We can each discover our own ways of doing this.  You will not be shocked to hear that I find a particular piece of music of Beethoven very helpful for me in this regard – it’s the final movement (arietta) of his final piano sonata (32nd)  (I know the beginning so well I can hear it in mind anytime I want.  The mere thought of the music brings tears of gratitude and appreciation to my eyes.)   Beethoven communicates profound and sacred feeling in this music, feelings that lie deep within every human heart.   The music says what cannot be put into words, but let me try just a bit.  This great soul composed this sonata near the end of his life, and there is a poignant, valedictory quality to the beginning of this second and movement.  “Yes,” this music says, “there were certainly moments of sorrow and pain in my life, but I see now that life is very good, very sweet and precious – I can see now that there is a thread of love running through it all and I look back upon it with gratitude. As I near the end of my days I can see how beautiful it is so clearly.”   

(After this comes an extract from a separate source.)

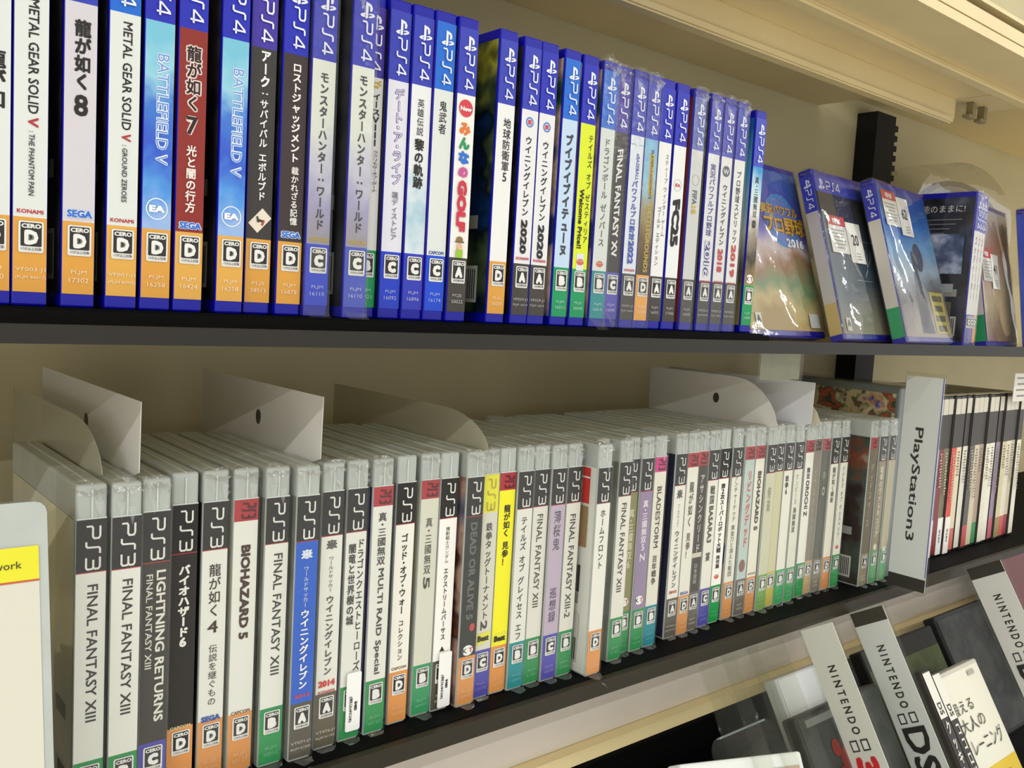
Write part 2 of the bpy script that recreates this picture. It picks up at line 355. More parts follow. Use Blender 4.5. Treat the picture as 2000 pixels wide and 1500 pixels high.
# upper shelf
s = thing('shelf', 'dark-edged shelf carrying the blue game cases', 'shelf', T(0, 0, 0))
mb = MB(); mb.box(X0, X1, -0.0185, 0.2615, -0.0138, -0.0083, CREAM); mb.build('shelf_board', s)
mb = MB()
for a, b, m_ in ((X0, X1, LIPM),):
    za, zb = -0.0068 + 0.0035 * a, -0.0068 + 0.0035 * b
    mb.add([(a, -0.0225, -0.0146), (b, -0.0225, -0.0136), (b, -0.0225, zb), (a, -0.0225, za), (a, -0.0188, -0.0146), (b, -0.0188, -0.0136), (b, -0.0188, zb), (a, -0.0188, za)],
           [(0, 1, 2, 3), (5, 4, 7, 6), (3, 2, 6, 7), (1, 0, 4, 5)], m_)
mb.build('shelf_lip', s)
r = thing('riser', 'low black riser under the row of blue cases', 'riser', T(0, 0, 0))
mb = MB(); mb.box(X0 + 0.3, 0.614, -0.005, 0.15, -0.0082, -0.0001, BLACK); mb.build('riser_board', r)
mb = MB(); mb.box(X0 + 0.3, 0.614, -0.0105, -0.0051, -0.0082, -0.0012, BLACK); mb.build('riser_lip', r)
# lower shelf
s = thing('shelf', 'black shelf with olive edge carrying the clear cases', 'shelf', T(0, 0, 0))
mb = MB(); mb.box(X0, X1, 0.0185, 0.2615, ZL - 0.0011, ZL - 0.0001, BLACK); mb.build('shelf_mat', s)
mb = MB(); mb.box(X0, X1, 0.0185, 0.2615, ZL - 0.006, ZL - 0.0012, CREAM); mb.build('shelf_board', s)
mb = MB(); mb.box(X0, X1, 0.0125, 0.0184, ZL - 0.0125, ZL - 0.001, mat((46, 41, 30), 0.5, 0.3, 0.08, 30.0)); mb.build('shelf_lip', s)
# top shelf seen from below
s = thing('shelf', 'cream metal top shelf seen from below', 'shelf', T(0, 0, 0))
XE = 1.08
mb = MB(); mb.box(X0, XE, 0.088, 0.2615, 0.293, 0.30, CREAM); mb.build('rear_underside', s)
mb = MB(); mb.box(XE + .004, X1, 0.0, 0.2615, 0.318, 0.324, CREAM); mb.build('next_bay_added_roof', s)  # roof added over the next bay to keep lamp light off its back panel
mb = MB(); mb.box(X0, XE, 0.014, 0.0805, 0.277, 0.283, CREAM); mb.build('front_underside', s)
mb = MB(); mb.box(X0, XE, 0.081, 0.0875, 0.2545, 0.292, CREAM); mb.box(X0, XE - .012, 0.0765, 0.081, 0.2485, 0.2535, CREAM); mb.build('inner_downstand', s)
mb = MB(); mb.box(X0, XE - .012, 0.079, 0.0895, 0.2472, 0.2500, CREAM); mb.build('downstand_bead', s)
mb = MB(); mb.box(X0, X1, 0.0095, 0.0135, 0.2655, 0.290, CREAM); mb.box(X0, X1, 0.0070, 0.0180, 0.2632, 0.2655, CREAM); mb.build('fascia_bead', s)
mb = MB(); mb.box(X0, X1, -0.0470, 0.0090, 0.2700, 0.2740, CREAM); mb.build('front_soffit', s)
mb = MB(); mb.box(X0, X1, -0.0510, -0.0472, 0.2700, 0.2780, CREAM); mb.build('front_fascia', s)
mb = MB(); mb.box(X0, X1, -0.0515, -0.0472, 0.2790, 0.2900, CREAM); mb.box(X0, X1, -0.0471, 0.09, 0.3005, 0.304, CREAM); mb.build('fascia_cap', s)
for hx in (1.105, 1.135):
    bm_ = MB(); bm_.box(hx - 0.004, hx + 0.004, 0.07, 0.078, 0.262, 0.2765, mat((150, 138, 100), 0.5)); bm_.box(hx - 0.012, hx + 0.004, 0.07, 0.078, 0.258, 0.2618, mat((150, 138, 100), 0.5)); bm_.build('bracket_hook', s)
mb = MB(); mb.box(XE + 0.001, 1.16, 0.03, 0.10, 0.2768, 0.283, CREAM); mb.build('bracket_plate', s)
# black slotted upright
s = thing('shelf_upright', 'black slotted metal upright against the back panel', 'upright', T(0, 0, 0))
mb = MB(); mb.box(1.180, 1.230, 0.232, 0.2615, -0.008, 0.30, BLKPOST); mb.build('post', s)
mb = MB(); mb.box(1.180, 1.230, 0.232, 0.2615, ZL, -0.0142, BLKPOST); mb.build('post', s)
for k in range(7):
    mb = MB(); zz = 0.20 + 0.0135 * k; mb.box(1.2302, 1.238, 0.232, 0.244, zz, zz + 0.0075, BLKPOST); mb.build('notch_tooth', s)
# third level: ledge, tray and sloping rack
s = thing('shelf', 'black lower tray under a grey header board and cream ledge', 'shelf', T(0, 0, 0))
HEAD = mat((206, 197, 184), 0.5, 0.3, 0.05, 8.0, name='header_enamel')
mb = MB(); mb.box(X0, X1, 0.060, 0.066, -0.3300, -0.2665, HEAD); mb.build('header_board', s)
mb = MB(); mb.box(X0, X1, 0.0495, 0.066, -0.3415, -0.3305, CREAM); mb.build('ledge', s)
mb = MB(); mb.box(X0, X1, 0.0515, 0.058, -0.515, -0.3450, BLACK); mb.box(X0, X1, 0.0475, 0.0512, -0.3450, -0.3425, BLACK); mb.build('tray_back', s)
mb = MB(); mb.box(X0, X1, -0.135, 0.051, -0.515, -0.508, BLACK); mb.box(X0, X1, -0.142, -0.1352, -0.515, -0.46, BLACK); mb.build('tray_board', s)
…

And listening to this music I know that it is telling me the truth and my appreciation for my life deepens immeasurably.  I feel so grateful, so blessed.

Let me end now on a personal theological note.  In our covenantal, creedless religious community there is a great deal of theological diversity and thus our beliefs about what lies beyond the portals of death covers a broad spectrum ranging from a belief in personal immortality to a belief that death brings complete oblivion.  As for me, like the poet Wordsworth, I have had “intimations of immortality” and I see death as a transition into a sacred reality beyond imagining, not an end.  We need not be united in our beliefs about an afterlife, but we can be united in the conviction that the end of this one can serve to remind us of how precious the life we have today is.